Reduction of radiative lifetime and slow-timescale spectral diffusion in InGaN polarized single-photon sources

TL;DR

This paper reports on improved growth techniques for a-plane InGaN quantum dots that significantly reduce radiative lifetime and spectral diffusion, enhancing their potential for high-temperature, polarized single-photon applications.

Contribution

The study introduces a quasi-two-temperature growth method for a-plane InGaN QDs that reduces carrier trapping and spectral diffusion, advancing the non-polar InGaN platform.

Findings

~45% shorter radiative lifetime

65% reduction in spectral diffusion

Successful polarized single-photon emission

Abstract

Non-polar (11-20) a-plane quantum dots (QDs) are strong candidates for both > 200 K on-chip ultrafast polarized single-photon generation and the investigation of high temperature semiconductor QD photophysics. In this work, we report progress in the growth of a-plane InGaN QDs with a quasi-two-temperature method, which produces smooth epilayers and significantly reduced carrier trapping sites in the proximity of the QDs.

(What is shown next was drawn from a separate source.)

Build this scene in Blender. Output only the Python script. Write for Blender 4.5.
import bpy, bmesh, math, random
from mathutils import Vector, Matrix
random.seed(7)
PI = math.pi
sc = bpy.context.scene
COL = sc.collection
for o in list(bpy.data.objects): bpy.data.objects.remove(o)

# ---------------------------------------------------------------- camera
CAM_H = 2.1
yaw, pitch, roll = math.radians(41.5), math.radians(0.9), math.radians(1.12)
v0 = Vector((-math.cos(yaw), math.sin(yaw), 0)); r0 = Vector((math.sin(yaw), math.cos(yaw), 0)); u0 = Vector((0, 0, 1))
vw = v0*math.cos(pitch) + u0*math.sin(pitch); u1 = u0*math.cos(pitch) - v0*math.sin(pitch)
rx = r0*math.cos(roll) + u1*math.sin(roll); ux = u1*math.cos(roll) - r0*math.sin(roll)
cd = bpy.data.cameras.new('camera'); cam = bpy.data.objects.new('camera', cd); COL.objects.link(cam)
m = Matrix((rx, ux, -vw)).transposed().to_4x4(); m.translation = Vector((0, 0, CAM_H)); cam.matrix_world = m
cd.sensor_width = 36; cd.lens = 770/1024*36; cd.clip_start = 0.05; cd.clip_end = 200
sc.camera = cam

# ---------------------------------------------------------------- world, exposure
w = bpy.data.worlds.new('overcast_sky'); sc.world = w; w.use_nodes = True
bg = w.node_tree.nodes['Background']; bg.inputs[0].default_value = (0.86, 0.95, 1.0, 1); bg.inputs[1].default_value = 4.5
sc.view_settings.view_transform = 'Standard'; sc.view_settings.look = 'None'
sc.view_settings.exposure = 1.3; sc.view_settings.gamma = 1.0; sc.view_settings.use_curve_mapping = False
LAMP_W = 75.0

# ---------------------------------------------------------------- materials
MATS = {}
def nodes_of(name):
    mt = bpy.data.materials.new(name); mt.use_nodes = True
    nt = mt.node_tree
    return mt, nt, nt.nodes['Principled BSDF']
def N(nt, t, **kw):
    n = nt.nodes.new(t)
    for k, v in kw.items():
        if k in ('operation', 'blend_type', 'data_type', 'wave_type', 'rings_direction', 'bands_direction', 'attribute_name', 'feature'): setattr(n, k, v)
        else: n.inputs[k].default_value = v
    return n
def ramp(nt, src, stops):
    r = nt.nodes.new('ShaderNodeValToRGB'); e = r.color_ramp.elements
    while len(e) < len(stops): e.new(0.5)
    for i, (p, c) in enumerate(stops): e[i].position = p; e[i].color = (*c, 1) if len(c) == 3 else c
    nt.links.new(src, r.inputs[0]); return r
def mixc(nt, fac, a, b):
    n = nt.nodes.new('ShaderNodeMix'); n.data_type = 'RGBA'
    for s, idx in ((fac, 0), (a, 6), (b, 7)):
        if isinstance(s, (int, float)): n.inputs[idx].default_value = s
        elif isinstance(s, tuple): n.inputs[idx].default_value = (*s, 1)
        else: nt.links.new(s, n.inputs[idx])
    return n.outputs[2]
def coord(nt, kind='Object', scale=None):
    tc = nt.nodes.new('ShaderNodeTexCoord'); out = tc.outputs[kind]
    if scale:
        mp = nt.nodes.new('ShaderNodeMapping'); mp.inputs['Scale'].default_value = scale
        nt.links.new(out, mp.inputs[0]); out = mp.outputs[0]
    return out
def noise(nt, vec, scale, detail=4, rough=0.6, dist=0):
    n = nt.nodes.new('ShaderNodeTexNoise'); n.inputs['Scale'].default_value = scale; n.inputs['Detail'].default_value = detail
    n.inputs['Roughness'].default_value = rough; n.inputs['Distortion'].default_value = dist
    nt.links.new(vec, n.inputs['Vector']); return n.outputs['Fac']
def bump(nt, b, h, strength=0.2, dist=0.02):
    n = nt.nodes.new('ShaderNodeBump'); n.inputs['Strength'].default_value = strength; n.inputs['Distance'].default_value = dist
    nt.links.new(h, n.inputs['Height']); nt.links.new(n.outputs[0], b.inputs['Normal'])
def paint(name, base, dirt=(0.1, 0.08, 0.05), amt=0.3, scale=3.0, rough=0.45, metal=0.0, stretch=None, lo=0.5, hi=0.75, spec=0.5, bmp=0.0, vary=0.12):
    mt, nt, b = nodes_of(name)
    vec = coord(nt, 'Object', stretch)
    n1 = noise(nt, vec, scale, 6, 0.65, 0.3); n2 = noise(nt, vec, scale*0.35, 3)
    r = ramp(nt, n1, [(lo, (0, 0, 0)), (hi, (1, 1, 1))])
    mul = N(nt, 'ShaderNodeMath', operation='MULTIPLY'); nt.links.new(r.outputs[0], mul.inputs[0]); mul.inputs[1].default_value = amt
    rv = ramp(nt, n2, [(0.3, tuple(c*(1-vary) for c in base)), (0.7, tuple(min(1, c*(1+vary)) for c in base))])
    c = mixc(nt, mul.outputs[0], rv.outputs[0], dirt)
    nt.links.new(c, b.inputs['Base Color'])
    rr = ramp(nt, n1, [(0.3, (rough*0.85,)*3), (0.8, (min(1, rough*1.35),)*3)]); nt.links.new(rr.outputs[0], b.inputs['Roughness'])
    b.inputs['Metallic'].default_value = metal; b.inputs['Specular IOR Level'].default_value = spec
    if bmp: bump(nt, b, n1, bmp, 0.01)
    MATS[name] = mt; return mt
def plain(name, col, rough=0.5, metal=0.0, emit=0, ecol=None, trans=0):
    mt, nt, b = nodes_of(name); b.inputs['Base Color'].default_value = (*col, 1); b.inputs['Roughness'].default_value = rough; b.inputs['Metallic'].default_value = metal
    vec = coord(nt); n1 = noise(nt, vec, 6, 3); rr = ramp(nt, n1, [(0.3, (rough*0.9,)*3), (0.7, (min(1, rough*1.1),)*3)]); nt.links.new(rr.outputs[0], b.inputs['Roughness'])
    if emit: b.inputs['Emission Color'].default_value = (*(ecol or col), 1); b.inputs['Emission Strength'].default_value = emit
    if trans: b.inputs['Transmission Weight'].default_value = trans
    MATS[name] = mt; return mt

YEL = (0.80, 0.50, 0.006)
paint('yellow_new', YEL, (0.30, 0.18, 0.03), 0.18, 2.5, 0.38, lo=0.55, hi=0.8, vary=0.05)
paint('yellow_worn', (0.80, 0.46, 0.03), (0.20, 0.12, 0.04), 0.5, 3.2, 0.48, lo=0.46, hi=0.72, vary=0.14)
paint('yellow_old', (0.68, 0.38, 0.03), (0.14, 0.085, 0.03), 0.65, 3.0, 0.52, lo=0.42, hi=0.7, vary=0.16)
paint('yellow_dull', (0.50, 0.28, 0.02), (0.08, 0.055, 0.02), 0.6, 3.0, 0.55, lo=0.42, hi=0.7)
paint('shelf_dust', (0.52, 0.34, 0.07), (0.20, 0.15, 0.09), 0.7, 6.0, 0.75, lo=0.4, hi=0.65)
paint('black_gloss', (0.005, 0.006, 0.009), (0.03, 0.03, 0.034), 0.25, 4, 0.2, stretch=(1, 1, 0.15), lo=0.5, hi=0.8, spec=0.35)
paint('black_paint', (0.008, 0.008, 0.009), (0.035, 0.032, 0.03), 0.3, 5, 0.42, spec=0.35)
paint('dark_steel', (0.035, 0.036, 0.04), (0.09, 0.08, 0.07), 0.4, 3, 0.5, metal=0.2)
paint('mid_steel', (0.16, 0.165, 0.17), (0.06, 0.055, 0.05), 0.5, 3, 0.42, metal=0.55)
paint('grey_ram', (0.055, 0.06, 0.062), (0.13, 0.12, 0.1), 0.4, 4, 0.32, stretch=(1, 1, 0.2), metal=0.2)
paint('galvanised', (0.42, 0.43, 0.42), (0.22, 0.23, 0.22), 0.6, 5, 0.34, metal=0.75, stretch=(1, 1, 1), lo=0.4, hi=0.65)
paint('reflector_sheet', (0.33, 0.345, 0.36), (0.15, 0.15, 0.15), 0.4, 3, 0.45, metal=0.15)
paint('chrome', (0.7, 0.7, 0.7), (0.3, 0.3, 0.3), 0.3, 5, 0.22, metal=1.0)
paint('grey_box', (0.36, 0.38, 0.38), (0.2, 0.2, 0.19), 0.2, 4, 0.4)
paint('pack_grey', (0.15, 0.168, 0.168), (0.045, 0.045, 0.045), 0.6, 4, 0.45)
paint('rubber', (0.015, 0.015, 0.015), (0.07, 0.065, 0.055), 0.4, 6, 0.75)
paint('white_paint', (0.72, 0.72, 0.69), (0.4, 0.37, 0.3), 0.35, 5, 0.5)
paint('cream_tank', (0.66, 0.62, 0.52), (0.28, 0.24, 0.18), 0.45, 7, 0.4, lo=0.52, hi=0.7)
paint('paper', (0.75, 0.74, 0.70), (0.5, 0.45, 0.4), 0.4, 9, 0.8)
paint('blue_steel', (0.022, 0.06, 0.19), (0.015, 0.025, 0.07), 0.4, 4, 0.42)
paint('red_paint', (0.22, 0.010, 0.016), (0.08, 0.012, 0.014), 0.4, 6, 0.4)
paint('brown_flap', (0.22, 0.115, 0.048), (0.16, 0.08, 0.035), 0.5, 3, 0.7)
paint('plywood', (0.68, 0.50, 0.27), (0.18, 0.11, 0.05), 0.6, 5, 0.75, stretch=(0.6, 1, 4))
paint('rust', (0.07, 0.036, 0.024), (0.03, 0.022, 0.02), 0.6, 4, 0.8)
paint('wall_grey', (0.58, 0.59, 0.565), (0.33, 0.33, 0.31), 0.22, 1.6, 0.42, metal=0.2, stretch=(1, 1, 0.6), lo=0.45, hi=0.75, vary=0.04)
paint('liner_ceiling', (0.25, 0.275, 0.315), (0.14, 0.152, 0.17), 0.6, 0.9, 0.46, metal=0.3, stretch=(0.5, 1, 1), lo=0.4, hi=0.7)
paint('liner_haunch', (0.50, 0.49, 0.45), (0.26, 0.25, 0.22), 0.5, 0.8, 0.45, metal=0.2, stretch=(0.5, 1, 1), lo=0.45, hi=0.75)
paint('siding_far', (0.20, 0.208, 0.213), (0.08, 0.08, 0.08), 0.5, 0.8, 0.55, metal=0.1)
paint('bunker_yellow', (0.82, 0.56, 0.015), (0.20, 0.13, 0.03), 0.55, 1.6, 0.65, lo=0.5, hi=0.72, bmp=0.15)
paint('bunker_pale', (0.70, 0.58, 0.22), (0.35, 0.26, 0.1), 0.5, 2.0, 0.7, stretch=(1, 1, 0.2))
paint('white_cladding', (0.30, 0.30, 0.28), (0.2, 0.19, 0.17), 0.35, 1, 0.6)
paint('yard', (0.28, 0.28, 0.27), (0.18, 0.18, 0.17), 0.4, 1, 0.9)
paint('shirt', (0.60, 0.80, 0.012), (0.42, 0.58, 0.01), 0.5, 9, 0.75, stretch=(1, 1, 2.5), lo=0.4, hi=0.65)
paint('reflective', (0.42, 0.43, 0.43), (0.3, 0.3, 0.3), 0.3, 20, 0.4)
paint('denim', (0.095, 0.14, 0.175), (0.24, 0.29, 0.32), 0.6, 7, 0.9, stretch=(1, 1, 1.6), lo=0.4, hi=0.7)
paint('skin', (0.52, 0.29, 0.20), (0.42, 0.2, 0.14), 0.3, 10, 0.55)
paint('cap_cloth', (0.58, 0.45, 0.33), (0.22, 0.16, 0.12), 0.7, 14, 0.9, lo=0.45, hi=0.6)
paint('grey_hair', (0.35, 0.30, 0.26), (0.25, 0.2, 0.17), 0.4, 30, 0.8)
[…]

Optical characterization has confirmed the ability of such QDs to emit polarized single photons and we have recorded a ~ 45% shorter average radiative lifetime and 65% reduction in the slow-timescale spectral diffusion compared to previous QDs. This growth method is an important development of the non-polar a-plane InGaN platform, opening up more possibilities in single-photon, lasing, and fundamental investigations.